(Task prompt)
Retype the records below from their first line through the line holding "COL = sc.collection", including both ends and no pictures.

(Data in this exercise)
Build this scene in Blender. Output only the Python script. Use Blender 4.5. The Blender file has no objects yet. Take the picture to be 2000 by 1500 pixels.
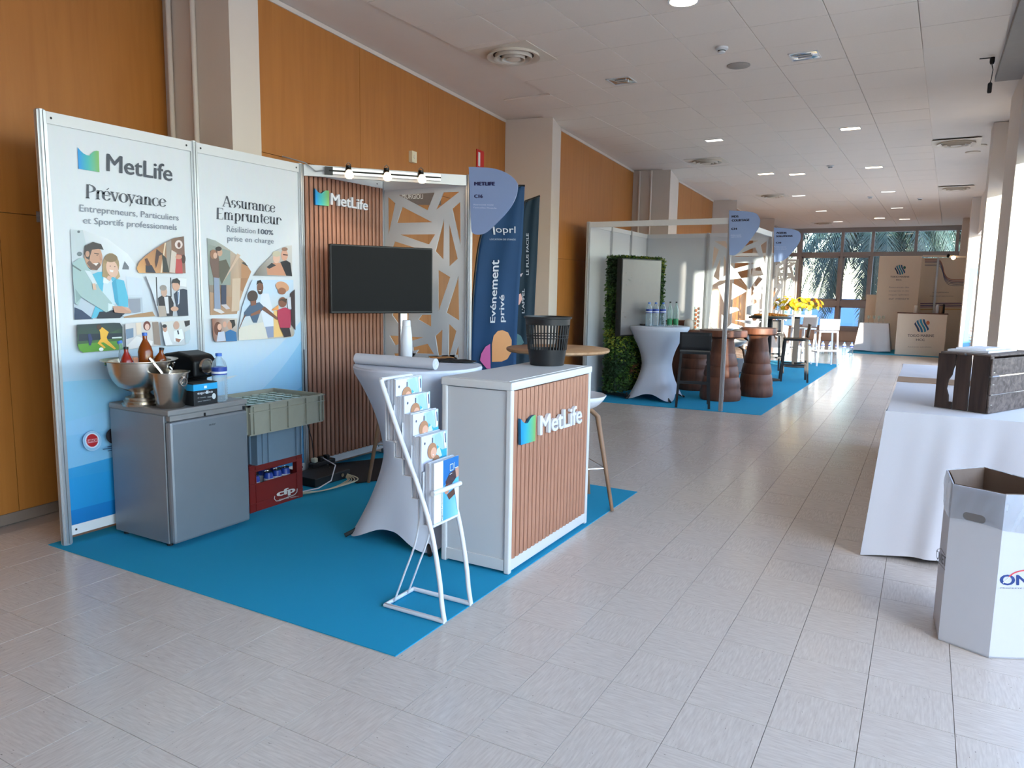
import bpy, bmesh, math, random
from mathutils import Vector, Matrix
R_ = random.Random(7)
PI = math.pi
sc = bpy.context.scene
COL = sc.collection

# ------------------------------------------------------------------ camera, world, sun, exposure
F = 1440.09; YAW = -.507813; PIT = .129816; ROL = -.017242; H = 1.57
def _axes():
    cy, sy = math.cos(YAW), math.sin(YAW)
    f = Vector((sy, cy, 0)); r = Vector((cy, -sy, 0)); d = Vector((0, 0, -1))
    cp, sp = math.cos(PIT), math.sin(PIT)
    f2 = cp*f + sp*d; d2 = cp*d - sp*f
    cr, sr = math.cos(ROL), math.sin(ROL)
    return cr*r + sr*d2, cr*d2 - sr*r, f2
AR, AD, AF = _axes()
cam = bpy.data.cameras.new('camera'); camo = bpy.data.objects.new('camera', cam); COL.objects.link(camo)
m = Matrix((AR, -AD, -AF)).transposed().to_4x4(); m.translation = Vector((0, 0, H)); camo.matrix_world = m
cam.sensor_width = 36; cam.lens = F/2000*36; cam.clip_end = 400; cam.clip_start = .05
sc.camera = camo
w = bpy.data.worlds.new('world'); sc.world = w; w.use_nodes = True
nt = w.node_tree; bg = nt.nodes['Background']
sky = nt.nodes.new('ShaderNodeTexSky'); sky.sky_type = 'NISHITA'; sky.sun_disc = False
sky.sun_elevation = math.radians(42); sky.sun_rotation = math.radians(144); sky.air_density = 1.2; sky.dust_density = 1.0; sky.ozone_density = 1.5
nt.links.new(sky.outputs[0], bg.inputs[0]); bg.inputs[1].default_value = 1.9
sun = bpy.data.lights.new('sun', 'SUN'); sun.energy = 25; sun.angle = math.radians(.7); sun.color = (1, .84, .66)
suno = bpy.data.objects.new('sun', sun); COL.objects.link(suno)
SUNAZ, SUNEL = math.radians(-36), math.radians(8)
sd = Vector((math.sin(SUNAZ)*math.cos(SUNEL), math.cos(SUNAZ)*math.cos(SUNEL), -math.sin(SUNEL)))
suno.rotation_euler = sd.to_track_quat('-Z', 'Y').to_euler(); suno.location = (20, -20, 12)
def portal(loc, rot, sx, sy):
    l = bpy.data.lights.new('window_portal', 'AREA'); l.shape = 'RECTANGLE'; l.size = sx; l.size_y = sy
    l.cycles.is_portal = True
    o = bpy.data.objects.new('window_portal', l); COL.objects.link(o); o.location = loc; o.rotation_euler = rot
portal((1.0, 12.8, 1.55), (0, PI/2, 0), 2.9, 13.2)
portal((3.45, .5, 1.9), (0, PI/2, 0), 3.6, 11.4)
portal((-2.2, 27.0, 2.0), (-PI/2, 0, 0), 6, 3.3)
sc.view_settings.view_transform = 'Standard'; sc.view_settings.look = 'None'
sc.view_settings.gamma = 1; sc.view_settings.use_curve_mapping = False
sc.view_settings.exposure = 0.0
try:
    sc.cycles.use_denoising = True
    sc.cycles.max_bounces = 8; sc.cycles.diffuse_bounces = 5; sc.cycles.glossy_bounces = 4
    sc.cycles.transmission_bounces = 8; sc.cycles.transparent_max_bounces = 12
    sc.cycles.caustics_reflective = False; sc.cycles.caustics_refractive = False
    sc.cycles.sample_clamp_indirect = 6
except Exception: pass

# ------------------------------------------------------------------ sight-line helpers (points of the place)
def ray(px, py): return AR*((px-1000)/F) + AD*((py-750)/F) + AF
def fl(px, py, z=0):
    d = ray(px, py); t = (z-H)/d.z; return Vector((d.x*t, d.y*t, z))
def onx(px, py, X):
    d = ray(px, py); t = X/d.x; return Vector((X, d.y*t, H+d.z*t))
def ony(px, py, Y):
    d = ray(px, py); t = Y/d.y; return Vector((d.x*t, Y, H+d.z*t))
def rp(px, py, P, N):
    d = ray(px, py); c = Vector((0, 0, H)); N = Vector(N); t = (Vector(P)-c).dot(N)/d.dot(N); return c+d*t
def lin(c): c /= 255; return c/12.92 if c <= .04045 else ((c+.055)/1.055)**2.4
def rgb(*c): return (lin(c[0]), lin(c[1]), lin(c[2]), 1)

# ------------------------------------------------------------------ materials
MAT = {}
def mat(name, c, rough=.5, metal=0, var=.06, scale=18, bump=0, stretch=None, emit=None, es=0, trans=0, ior=1.45, alpha=1, coat=0, spec=None, contrast=None):
    if name in MAT: return MAT[name]
    m = bpy.data.materials.new(name); m.use_nodes = True; n = m.node_tree.nodes; L = m.node_tree.links
    b = n['Principled BSDF']; c = rgb(*c) if max(c) > 1 else (*c[:3], 1)
    tc = n.new('ShaderNodeTexCoord'); mp = n.new('ShaderNodeMapping'); no = n.new('ShaderNodeTexNoise')
    L.new(tc.outputs['Object'], mp.inputs[0]); L.new(mp.outputs[0], no.inputs['Vector'])
    if stretch: mp.inputs['Scale'].default_value = stretch
    no.inputs['Scale'].default_value = scale; no.inputs['Detail'].default_value = 5
    mx = n.new('ShaderNodeMixRGB'); L.new(no.outputs['Fac'], mx.inputs[0])
    mx.inputs[1].default_value = tuple(max(0, x*(1-var)) for x in c[:3])+(1,); mx.inputs[2].default_value = tuple(min(1, x*(1+var)) for x in c[:3])+(1,)
    if contrast:
        cr = n.new('ShaderNodeValToRGB'); cr.color_ramp.elements[0].position = contrast[0]; cr.color_ramp.elements[1].position = contrast[1]
        L.new(no.outputs['Fac'], cr.inputs[0]); L.new(cr.outputs[0], mx.inputs[0])
    L.new(mx.outputs[0], b.inputs['Base Color'])
    b.inputs['Roughness'].default_value = rough; b.inputs['Metallic'].default_value = metal
    if bump:
        bp = n.new('ShaderNodeBump'); bp.inputs['Strength'].default_value = bump; bp.inputs['Distance'].default_value = .01
        L.new(no.outputs['Fac'], bp.inputs['Height']); L.new(bp.outputs[0], b.inputs['Normal'])
    if emit: b.inputs['Emission Color'].default_value = rgb(*emit); b.inputs['Emission Strength'].default_value = es
    if trans: b.inputs['Transmission Weight'].default_value = trans; b.inputs['IOR'].default_value = ior
    if alpha < 1: b.inputs['Alpha'].default_value = alpha
    if coat: b.inputs['Coat Weight'].default_value = coat
    if spec is not None: b.inputs['Specular IOR Level'].default_value = spec
    MAT[name] = m; return m
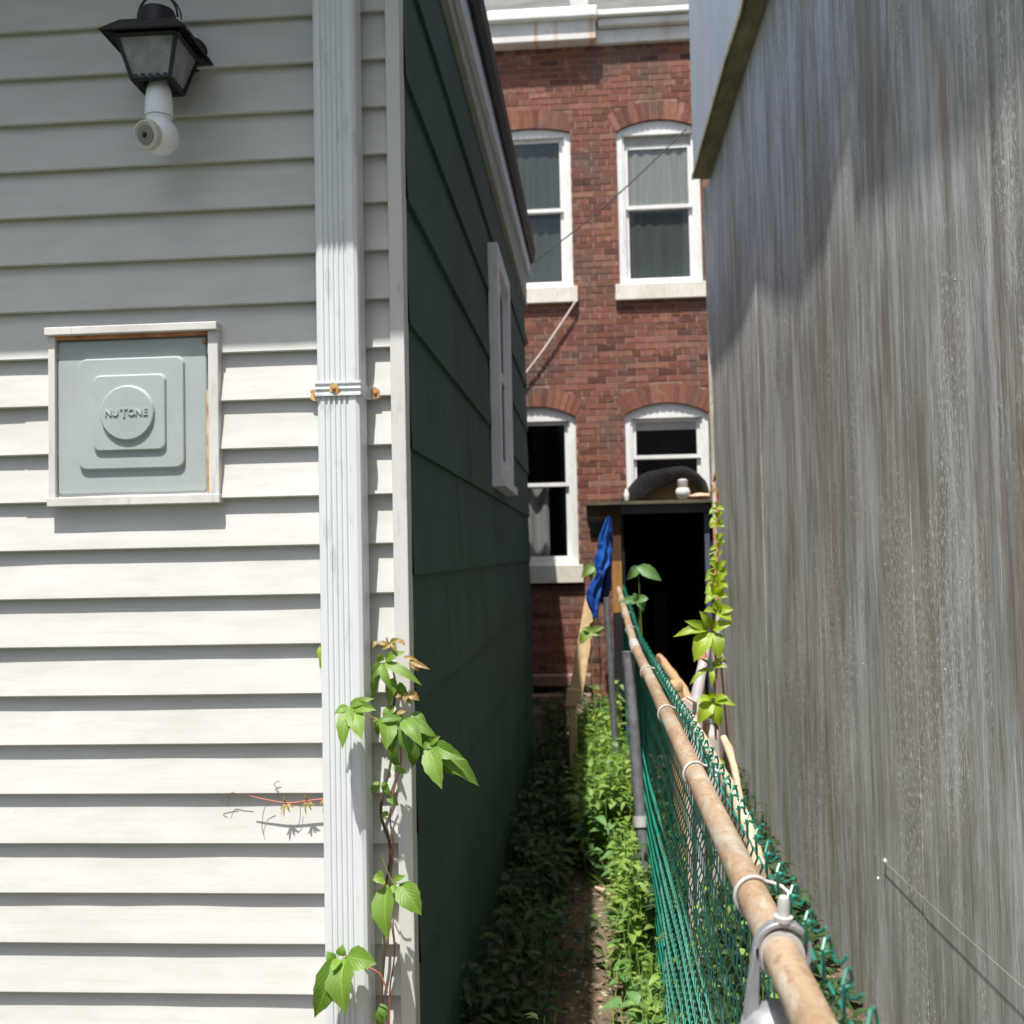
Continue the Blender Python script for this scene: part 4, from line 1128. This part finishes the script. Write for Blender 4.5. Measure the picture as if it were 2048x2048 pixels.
g1b = [((900,560),(860,800),120,-.02,.4), ((960,600),(1060,820),110,-.01,.25), ((900,820),(820,1020),120,-.02,.5), ((980,860),(900,1060),110,.0,.2), ((1080,900),(1230,1010),110,-.01,.6), ((1130,1180),(1090,1420),130,.02,.15), ((900,1150),(960,1440),120,.02,.3), ((720,930),(760,1130),90,.0,.35)]
for gg, yy in ((g1b, YV+.0), (g1, YV-.01), (g2, YS-.125), (g3, YV-.045), (g4, YV-.06)):
    cl3(gg, 'leaf_cluster', M_LEAF, yy)
g5 = [((870,240),(700,210),70,-.01,.6), ((870,230),(1000,170),90,-.01,.3), ((900,200),(930,330),80,-.02,.4), ((880,230),(760,300),70,-.01,.8), ((960,200),(1030,250),70,-.01,.3), ((1080,400),(1160,520),90,-.01,.9), ((1070,400),(1310,500),80,-.01,.7), ((1090,390),(1050,470),70,-.01,.5), ((1000,360),(1180,390),60,0,.8), ((740,200),(690,290),60,-.01,.4), ((1060,700),(1170,790),130,-.01,1), ((1040,700),(1000,840),90,-.01,.9), ((980,720),(900,760),60,-.01,.5), ((930,900),(1060,880),60,0,.9), ((700,980),(770,940),50,0,.9)]
g5 = [(a_, ((a_[0]+(b__[0]-a_[0])*.8), (a_[1]+(b__[1]-a_[1])*.8)), w_*.72, d_, t_) for a_, b__, w_, d_, t_ in g5]
for gi in range(0, len(g5), 5): cl3(g5[gi:gi+5], 'shoot_cluster', M_LEAFR, YV-.01)
cl3([((760,1560),(700,1700),90,-.01,.6), ((800,1560),(880,1700),80,-.01,.4), ((850,1850),(790,1930),70,-.01,.5), ((840,1700),(960,1790),80,-.01,.3), ((900,1420),(1030,1480),70,-.01,.8)], 'leaf_cluster', M_LEAF, YV)
stem_part([zc3(860, 760), zc3(940, 690), zc3(1040, 700)], .0016, 'stem', M_STEMR, vn, YV)
stem_part([zc3(780, 1000), zc3(640, 900), zc3(500, 830)], .0014, 'stem', M_STEMG, vn, YV-.05)
stem_part([zc3(860, 950), zc3(1050, 1050), zc3(1260, 1205)], .0014, 'stem', M_STEMG, vn, YV-.045)
stem_part([zc3(870, 960), zc3(840, 640), zc3(800, 410)], .0014, 'stem', M_STEMG, vn, YV-.01)
def cl6(sp, nm, mt, Y):
    return px_leaves([((zc6(*a)), (zc6(*b)), w_*.2112, dy_, tn) for a, b, w_, dy_, tn in sp], nm, mt, vn, Y)
h1 = [((830,610),(840,1140),255,-.04,.6), ((950,600),(1150,900),240,-.03,.6), ((800,560),(690,560),150,-.02,.8), ((880,560),(1000,530),70,-.01,.9), ((870,620),(930,700),80,-.01,.9)]
cl6(h1, 'leaf_cluster', M_LEAF, YV-.03)
stem_part([zc6(770, 330), zc6(820, 470), zc6(880, 590), zc6(950, 600)], .0014, 'stem', M_STEMG, vn, YV-.02)
h2 = [((330,1300),(140,1880),270,-.04,.25), ((430,1300),(400,1840),320,-.05,.7), ((450,1290),(725,1360),230,-.02,.6), ((400,1290),(400,1180),110,0,.45), ((330,1340),(250,1250),110,0,.4), ((380,1320),(310,1440),100,-.03,.9)]
cl6(h2, 'leaf_cluster', M_LEAF, YS-.125)
stem_part([zc6(430, 1280), zc6(580, 1370), zc6(720, 1430), zc6(780, 1500), zc6(830, 1640)], .0018, 'stem', M_STEMR, vn, YV-.04)
h3 = [((760,1740),(820,1900),90,-.01,.5), ((770,1760),(760,2000),100,-.01,.3), ((500,1720),(420,1960),120,-.02,.35)]
cl6(h3, 'leaf_cluster', M_LEAF, YV)
# small shoot peeping from behind the downspout on the left
sh = thing('creeper', 'tiny yellowish creeper shoot peeping out left of the downspout high up', 'creeper', PY(640, 1290, YS-.02))
px_leaves([((645,1290),(636,1318),12,-.01,.9), ((648,1295),(640,1340),14,-.01,.8), ((650,1300),(648,1330),14,-.01,.6)], 'leaf_cluster', M_LEAFY, sh, YS-.022)
px_leaves([((650,1285),(640,1300),10,-.005,.4)], 'shoot_cluster', M_LEAFR, sh, YS-.022)
stem_part([(668, 1280), (655, 1288), (645, 1292)], .0016, 'stem', M_STEMR, sh, YS-.02)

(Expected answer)
Build this scene in Blender. Output only the Python script. Use Blender 4.5. The Blender file has no objects yet. Take the picture to be 2000 by 1500 pixels.
import bpy, bmesh, math, random
from mathutils import Vector, Matrix
R_ = random.Random(7)
PI = math.pi
sc = bpy.context.scene
COL = sc.collection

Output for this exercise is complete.